Every Tuesday night, Santino’s, a seemingly mild-mannered tapas and panini restaurant on Lincoln Boulevard, becomes the hottest place in Santa Monica on this typically slow night of the week.  From roughly 8 p.m. until that time when everyone decides it’s best to go home, the tiny shop is packed with locals here for more than just the pizza specials.

Los Pinguos, an Argentine band now based in Santa Monica, holds court over this weeknight audience. Holding on to guitars, bass, drums and other assorted instruments, the members of the band sit pressed up against the wall of the restaurant with only a few inches of empty space separating them from the crowd.

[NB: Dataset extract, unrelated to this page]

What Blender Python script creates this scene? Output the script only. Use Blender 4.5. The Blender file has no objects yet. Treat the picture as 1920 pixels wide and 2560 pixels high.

The audience members bob along to a South American rhythm while sitting at tall tables.  The most ecstatic people in the crowd jump up and shimmy across extremely narrow confines, sometimes seeming as though they might knock over a few band members at any given moment.

The band, whose music has been heard on television shows like The Shield and The L Word, began playing this resident gig when bassist Santiago “Fefe” Lee and lead vocalist Adrián “Coco” Buono lived in the neighborhood.  Joined by fellow Los Pinguos member José Agote (guitar), they spent a summer playing on the establishment’s patio – a Beatles anthem here, a Gypsy Kings number there.  After a while, they decided to bring in the rest of the members of Los Pinguos (percussionist Juan Manuel Leguizamon and guitarist Juan Manzur) and move the show inside, where they play roughly two hours with a 15-minute break between sets.

This, however, is not the beginning of Los Pinguos’ story.  The core of the band formed in 1999, while the members were still living in Buenos Aires.  After a year of playing hometown gigs, the band decided to move to Los Angeles for reasons, Lee notes, “nobody knows.”

Lee, who is not an original member of the band, moved to Los Angeles at Buono’s request three years ago.  The band needed a replacement on bass and Lee, who had known the rest of Los Pinguos through years of playing music and sports in Argentina, appeared to be a good fit.

“I said okay, if I get the visa, I’ll go,” Lee recalls, “and I got it.” 

The band cut its teeth on the Third Street Promenade, where it played almost daily for five years.

“We would play from two in the afternoon until 10, sometimes 12 [at night],” says Lee. “We would play three or four songs and we would stop for five minutes and then we would play another four songs, like that.”

Despite the obvious drawbacks of working as street musicians – like spending eight to 10 hours a day, every day, plucking guitar strings as the bone-chilling ocean breeze of winter strikes – the strategy worked for Los Pinguos.  Lee claims that the band sold “thousands” of CDs on the Promenade, while accumulating a fan base of the locals and travelers that visit this stretch of Santa Monica.

As time went by, the band’s visits to the Promenade grew less frequent.  Los Pinguos moved from being a daily attraction to working weekends.  This year, Lee says, is the first in which the band has not played the famous street.  Instead, Los Pinguos has been focusing on writing and recording its seventh album, which Lee says will be titled California.  In addition, the band has been playing monthly at the Temple Bar, where it brings in a horn section to augment an already large sound.

Los Pinguos plays the Temple Bar on September 22 and Santino’s on September 25.